Artwork
Egypt and Nubia: Volume I - No. 30, Lybian Chain of Mountains from the Temple of Luxor

Egypt and Nubia: Volume I - No. 30, Lybian Chain of Mountains from the Temple of Luxor is a print by the Romanticist artist Louis Haghe. It dates from 1838 and is held in the collection of the Cleveland Museum of Art.
About this work
Overview
Louis Haghe’s 1838 print, part of the first volume of the series titled Egypt and Nubia, offers a measured view of the Libyan mountain chain as observed from the precincts of Luxor’s temple.

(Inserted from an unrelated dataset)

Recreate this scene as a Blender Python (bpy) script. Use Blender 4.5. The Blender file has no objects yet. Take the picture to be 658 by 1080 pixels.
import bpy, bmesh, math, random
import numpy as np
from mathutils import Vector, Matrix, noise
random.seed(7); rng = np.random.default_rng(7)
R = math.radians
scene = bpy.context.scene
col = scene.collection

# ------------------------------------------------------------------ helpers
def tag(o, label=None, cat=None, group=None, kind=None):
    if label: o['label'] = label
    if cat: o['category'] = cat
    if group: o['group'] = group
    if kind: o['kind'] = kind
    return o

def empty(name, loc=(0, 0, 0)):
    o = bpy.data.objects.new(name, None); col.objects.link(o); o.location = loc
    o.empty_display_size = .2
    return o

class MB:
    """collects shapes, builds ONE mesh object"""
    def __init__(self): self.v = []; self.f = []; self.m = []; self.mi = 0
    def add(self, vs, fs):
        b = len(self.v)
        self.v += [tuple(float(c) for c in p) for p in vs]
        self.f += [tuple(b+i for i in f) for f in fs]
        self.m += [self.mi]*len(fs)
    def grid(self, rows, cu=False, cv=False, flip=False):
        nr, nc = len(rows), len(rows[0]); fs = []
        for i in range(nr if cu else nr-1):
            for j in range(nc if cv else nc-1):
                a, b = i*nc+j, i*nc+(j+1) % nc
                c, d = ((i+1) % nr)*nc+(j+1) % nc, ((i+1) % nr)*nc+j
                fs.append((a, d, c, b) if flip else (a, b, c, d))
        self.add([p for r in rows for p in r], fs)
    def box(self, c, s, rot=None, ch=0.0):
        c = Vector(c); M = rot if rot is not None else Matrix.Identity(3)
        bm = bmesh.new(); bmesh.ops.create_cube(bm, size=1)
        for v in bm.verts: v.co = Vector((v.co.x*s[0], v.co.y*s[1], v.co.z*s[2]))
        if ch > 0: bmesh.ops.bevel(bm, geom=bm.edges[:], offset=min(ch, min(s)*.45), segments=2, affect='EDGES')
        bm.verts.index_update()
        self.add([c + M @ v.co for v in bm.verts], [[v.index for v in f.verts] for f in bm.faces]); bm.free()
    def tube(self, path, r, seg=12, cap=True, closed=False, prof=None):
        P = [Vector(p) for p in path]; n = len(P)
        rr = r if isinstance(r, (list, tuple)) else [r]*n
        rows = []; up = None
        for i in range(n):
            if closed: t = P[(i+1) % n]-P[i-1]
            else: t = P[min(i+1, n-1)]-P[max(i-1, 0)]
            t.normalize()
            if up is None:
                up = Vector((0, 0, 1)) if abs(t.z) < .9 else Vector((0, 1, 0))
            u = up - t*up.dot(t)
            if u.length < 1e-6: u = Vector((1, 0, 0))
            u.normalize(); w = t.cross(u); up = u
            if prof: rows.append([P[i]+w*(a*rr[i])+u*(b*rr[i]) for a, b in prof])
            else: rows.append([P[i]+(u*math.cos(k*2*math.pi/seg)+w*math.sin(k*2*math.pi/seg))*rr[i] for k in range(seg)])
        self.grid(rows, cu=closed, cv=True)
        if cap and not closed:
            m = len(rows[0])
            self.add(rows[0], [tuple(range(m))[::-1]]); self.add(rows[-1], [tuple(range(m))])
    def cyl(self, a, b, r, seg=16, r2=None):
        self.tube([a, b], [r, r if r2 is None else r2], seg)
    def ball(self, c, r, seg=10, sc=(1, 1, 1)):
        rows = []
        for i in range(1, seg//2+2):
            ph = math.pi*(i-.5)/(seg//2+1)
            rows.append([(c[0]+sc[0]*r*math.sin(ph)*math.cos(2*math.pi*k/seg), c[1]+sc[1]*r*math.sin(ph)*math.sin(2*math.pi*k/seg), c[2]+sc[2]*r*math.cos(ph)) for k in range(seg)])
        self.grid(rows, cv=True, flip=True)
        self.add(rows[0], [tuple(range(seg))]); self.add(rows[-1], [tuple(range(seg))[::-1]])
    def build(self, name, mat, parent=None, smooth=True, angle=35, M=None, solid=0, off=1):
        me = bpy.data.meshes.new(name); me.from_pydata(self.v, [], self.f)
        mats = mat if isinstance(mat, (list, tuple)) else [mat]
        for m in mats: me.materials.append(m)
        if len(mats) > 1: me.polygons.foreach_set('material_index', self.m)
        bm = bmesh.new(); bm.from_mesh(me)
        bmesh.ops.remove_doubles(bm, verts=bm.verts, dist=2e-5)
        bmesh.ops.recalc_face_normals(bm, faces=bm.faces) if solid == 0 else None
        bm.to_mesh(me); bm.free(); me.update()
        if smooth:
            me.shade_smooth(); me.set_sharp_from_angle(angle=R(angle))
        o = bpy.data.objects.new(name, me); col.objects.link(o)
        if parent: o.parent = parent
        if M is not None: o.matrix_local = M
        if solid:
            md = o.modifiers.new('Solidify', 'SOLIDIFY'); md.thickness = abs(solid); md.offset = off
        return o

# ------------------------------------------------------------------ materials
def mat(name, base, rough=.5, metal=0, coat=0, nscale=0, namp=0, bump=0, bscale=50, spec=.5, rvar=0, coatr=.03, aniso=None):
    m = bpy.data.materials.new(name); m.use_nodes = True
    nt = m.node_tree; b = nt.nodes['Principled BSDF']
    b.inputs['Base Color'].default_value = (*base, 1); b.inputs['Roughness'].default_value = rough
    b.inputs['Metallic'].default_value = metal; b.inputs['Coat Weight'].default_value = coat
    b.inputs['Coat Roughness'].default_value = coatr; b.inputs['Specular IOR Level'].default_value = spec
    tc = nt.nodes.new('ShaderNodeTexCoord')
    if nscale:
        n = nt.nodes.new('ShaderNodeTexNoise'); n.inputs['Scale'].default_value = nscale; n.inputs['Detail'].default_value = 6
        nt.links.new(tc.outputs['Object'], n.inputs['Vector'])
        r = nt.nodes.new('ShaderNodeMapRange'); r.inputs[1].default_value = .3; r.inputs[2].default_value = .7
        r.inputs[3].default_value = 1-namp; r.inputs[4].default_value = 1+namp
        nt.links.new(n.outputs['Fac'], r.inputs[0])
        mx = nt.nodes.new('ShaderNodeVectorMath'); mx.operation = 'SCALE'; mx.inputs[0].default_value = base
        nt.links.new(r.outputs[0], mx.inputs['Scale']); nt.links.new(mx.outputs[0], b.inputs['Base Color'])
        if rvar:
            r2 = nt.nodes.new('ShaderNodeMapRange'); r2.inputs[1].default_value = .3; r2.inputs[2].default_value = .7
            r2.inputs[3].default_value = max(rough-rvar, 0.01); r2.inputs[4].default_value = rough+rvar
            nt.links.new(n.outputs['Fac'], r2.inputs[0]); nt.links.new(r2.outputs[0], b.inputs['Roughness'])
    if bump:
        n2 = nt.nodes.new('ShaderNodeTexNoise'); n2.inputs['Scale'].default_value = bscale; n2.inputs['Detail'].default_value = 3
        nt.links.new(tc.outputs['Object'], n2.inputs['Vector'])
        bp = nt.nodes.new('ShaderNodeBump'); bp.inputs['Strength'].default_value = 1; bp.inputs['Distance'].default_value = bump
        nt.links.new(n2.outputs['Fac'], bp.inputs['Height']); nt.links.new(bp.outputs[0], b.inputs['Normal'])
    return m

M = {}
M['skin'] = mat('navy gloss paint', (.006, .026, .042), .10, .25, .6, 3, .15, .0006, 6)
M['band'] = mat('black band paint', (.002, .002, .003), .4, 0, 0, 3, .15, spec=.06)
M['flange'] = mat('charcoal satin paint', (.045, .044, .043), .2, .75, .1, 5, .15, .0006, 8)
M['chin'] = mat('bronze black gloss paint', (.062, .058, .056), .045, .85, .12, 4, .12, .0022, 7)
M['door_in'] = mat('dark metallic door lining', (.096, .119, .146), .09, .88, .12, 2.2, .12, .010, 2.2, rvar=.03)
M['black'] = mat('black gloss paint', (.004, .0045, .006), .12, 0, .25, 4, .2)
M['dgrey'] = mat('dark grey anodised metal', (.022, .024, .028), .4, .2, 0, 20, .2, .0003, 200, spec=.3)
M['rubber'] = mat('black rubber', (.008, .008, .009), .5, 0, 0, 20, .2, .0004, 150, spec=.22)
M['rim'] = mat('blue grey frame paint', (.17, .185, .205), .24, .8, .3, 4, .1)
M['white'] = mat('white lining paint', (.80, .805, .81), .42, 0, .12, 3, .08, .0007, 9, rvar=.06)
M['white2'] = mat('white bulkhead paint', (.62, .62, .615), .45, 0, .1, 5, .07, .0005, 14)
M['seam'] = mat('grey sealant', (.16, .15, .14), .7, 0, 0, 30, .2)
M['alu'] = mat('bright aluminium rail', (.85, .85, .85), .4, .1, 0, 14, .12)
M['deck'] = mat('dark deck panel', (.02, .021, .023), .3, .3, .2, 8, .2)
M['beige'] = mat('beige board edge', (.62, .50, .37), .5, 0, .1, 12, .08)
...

The image combines a distant, softly undulating range with a placid water surface in the foreground, populated by small groups of figures that lend a sense of scale to the landscape.
Subject & Meaning
The composition records a specific vista that would have been visible to ancient visitors of the Luxor temple, juxtaposing natural scenery with human presence. By including travelers along the water’s edge and a modest structure near the foreground group, the work hints at the interaction between the monumental architecture of Egypt and its surrounding environment.
Technique & Style
Executed in lithography, the print reflects Haghe’s training in watercolor, evident in the muted browns and grays that convey atmospheric depth. Careful modulation of light and shadow creates a layered effect, guiding the eye from the foreground figures to the distant mountains, a hallmark of early‑Victorian Romantic landscape illustration.
History & Provenance
Haghe, a Belgian‑born artist who settled in London, co‑founded the lithographic firm Day & Haghe around 1830. The firm became a leading source of illustrated travel publications in the 1830s and 1840s, and this print was issued as plate No. 30 in the first volume of their Egypt and Nubia series, intended for a European audience fascinated by antiquity.
Context
The image belongs to a broader Victorian project of documenting ancient sites through detailed prints, a practice that combined scientific observation with Romantic aesthetic sensibilities. Such works supplied scholars and the general public with visual access to remote locations before the advent of photography.
Artist & collection
Artist
Louis Haghe (17 March 1806 – 9 March 1885) was a lithographer and watercolourist from the Netherlands and then the United Kingdom.